The board that oversees NAEP, called “the nation’s report card,” unanimously approved the change from handwritten to computerized exams as part of a new framework for the writing assessment adopted at a March 1-3 meeting in Nashville, Tenn.
In 4th grade, writing will still be tested using a paper-and-pencil format in 2011, in part because many elementary students currently lack keyboarding skills and experience. But the framework encourages a computer-based writing assessment for that grade as well by 2019.
The National Assessment Governing Board, which oversees the federally sponsored assessment, approved the changes to reflect the ways in which technology has changed the way people write and the kinds of writing they do. (“On Writing Tests, Computers Slowly Making Mark,” Feb. 14, 2007.)
According to the 2011 NAEP Writing Framework, 100 million blogs—online journals—now exist worldwide, and 171 billion e-mail messages are sent daily. Future writing instruction, it says, must take into account how computers affect both the writing process and the types of text produced.
“One of the things that we’ve seen in sites across the country is a huge increase in the uses of computers for writing, both in school and out of school,” said Richard Sterling, the executive director of the National Writing Project, a nationwide professional-development program for teachers housed at the University of California, Berkeley, which applauded the new framework.
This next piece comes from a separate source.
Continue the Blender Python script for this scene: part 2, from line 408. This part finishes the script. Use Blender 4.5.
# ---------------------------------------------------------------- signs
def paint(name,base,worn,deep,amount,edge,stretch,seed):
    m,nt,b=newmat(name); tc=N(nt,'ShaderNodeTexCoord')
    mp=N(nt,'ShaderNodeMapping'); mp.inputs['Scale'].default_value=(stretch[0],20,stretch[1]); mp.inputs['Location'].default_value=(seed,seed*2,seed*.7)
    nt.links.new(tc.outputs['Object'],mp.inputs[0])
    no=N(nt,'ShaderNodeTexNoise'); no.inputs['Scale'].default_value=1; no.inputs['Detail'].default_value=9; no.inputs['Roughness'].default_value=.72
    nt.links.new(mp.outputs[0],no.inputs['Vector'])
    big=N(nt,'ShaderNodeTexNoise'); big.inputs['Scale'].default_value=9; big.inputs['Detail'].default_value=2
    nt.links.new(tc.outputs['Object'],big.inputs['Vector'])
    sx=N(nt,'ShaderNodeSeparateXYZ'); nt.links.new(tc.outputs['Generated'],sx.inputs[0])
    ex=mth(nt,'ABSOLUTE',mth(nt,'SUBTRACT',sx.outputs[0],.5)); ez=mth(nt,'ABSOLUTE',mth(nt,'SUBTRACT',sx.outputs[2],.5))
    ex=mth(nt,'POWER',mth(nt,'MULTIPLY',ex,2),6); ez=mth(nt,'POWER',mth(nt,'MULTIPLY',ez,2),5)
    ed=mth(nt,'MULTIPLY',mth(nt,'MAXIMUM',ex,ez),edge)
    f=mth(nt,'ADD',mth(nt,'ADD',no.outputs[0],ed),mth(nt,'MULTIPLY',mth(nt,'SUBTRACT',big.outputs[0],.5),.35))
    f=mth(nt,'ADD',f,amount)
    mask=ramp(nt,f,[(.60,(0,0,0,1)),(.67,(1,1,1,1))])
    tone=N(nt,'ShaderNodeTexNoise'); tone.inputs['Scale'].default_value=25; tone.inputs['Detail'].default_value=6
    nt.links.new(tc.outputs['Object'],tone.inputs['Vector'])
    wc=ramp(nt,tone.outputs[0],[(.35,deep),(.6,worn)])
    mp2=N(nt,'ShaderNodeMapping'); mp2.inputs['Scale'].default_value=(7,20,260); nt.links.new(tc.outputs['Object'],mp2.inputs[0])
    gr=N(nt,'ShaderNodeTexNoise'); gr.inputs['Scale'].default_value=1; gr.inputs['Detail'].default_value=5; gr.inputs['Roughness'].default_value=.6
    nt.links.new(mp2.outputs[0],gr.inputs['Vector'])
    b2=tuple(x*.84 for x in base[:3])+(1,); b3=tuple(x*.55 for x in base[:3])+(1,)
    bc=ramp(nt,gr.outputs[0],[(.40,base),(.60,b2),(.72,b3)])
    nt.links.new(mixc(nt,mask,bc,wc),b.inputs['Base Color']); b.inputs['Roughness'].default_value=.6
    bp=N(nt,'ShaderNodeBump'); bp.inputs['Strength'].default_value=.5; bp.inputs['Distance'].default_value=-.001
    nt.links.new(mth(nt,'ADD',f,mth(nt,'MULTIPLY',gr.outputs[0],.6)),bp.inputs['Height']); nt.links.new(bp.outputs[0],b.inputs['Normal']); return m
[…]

Elyse Eidman-Aadahl, the director of national programs and site development for the project, said that while moving to a computerized exam will pose a “tremendous challenge for NAEP,” it’s hard to imagine the assessment remaining relevant “if it didn’t allow students to do composing with digital tools.”
More Detailed Analysis
ACT Inc., the Iowa City, Iowa-based testing company, developed the new writing framework through a process that included research, outreach, and meetings over an 18-month period.
The NAEP writing assessment, given to a nationally representative sample of students, will ask test-takers to respond to two 25-minute writing tasks in grade 4 and two 30-minute writing tasks in grades 8 and 12. The assessments will evaluate students’ ability to achieve three common purposes for writing in school and in the workplace: to persuade, to explain, and to convey experience.
Each writing task will specify or clearly imply an audience for whom the student is writing. The framework also calls for 8th and 12th graders to be able to choose the form—such as an essay, letter, or editorial—that best achieves their purpose.
Besides reporting the results based on scale scores and the percent of students performing at basic, proficient, and advanced levels, the framework recommends that a national sample of responses in all three grades be analyzed in greater depth.
Kathleen Blake Yancey, a Florida State University professor and the president-elect of the National Council of Teachers of English, who served on a panel of experts studying the proposed changes to NAEP, said in an e-mail that the framework “provides for a more rhetorical view of writing, where purpose and audience are at the center of writing tasks.” The framework also “invites students as writers to compose at the keyboard,” she added, “which provides a direct link to the kind of composing writers do in college and in the workplace, thus bringing this assessment in line with lifelong composing practices.”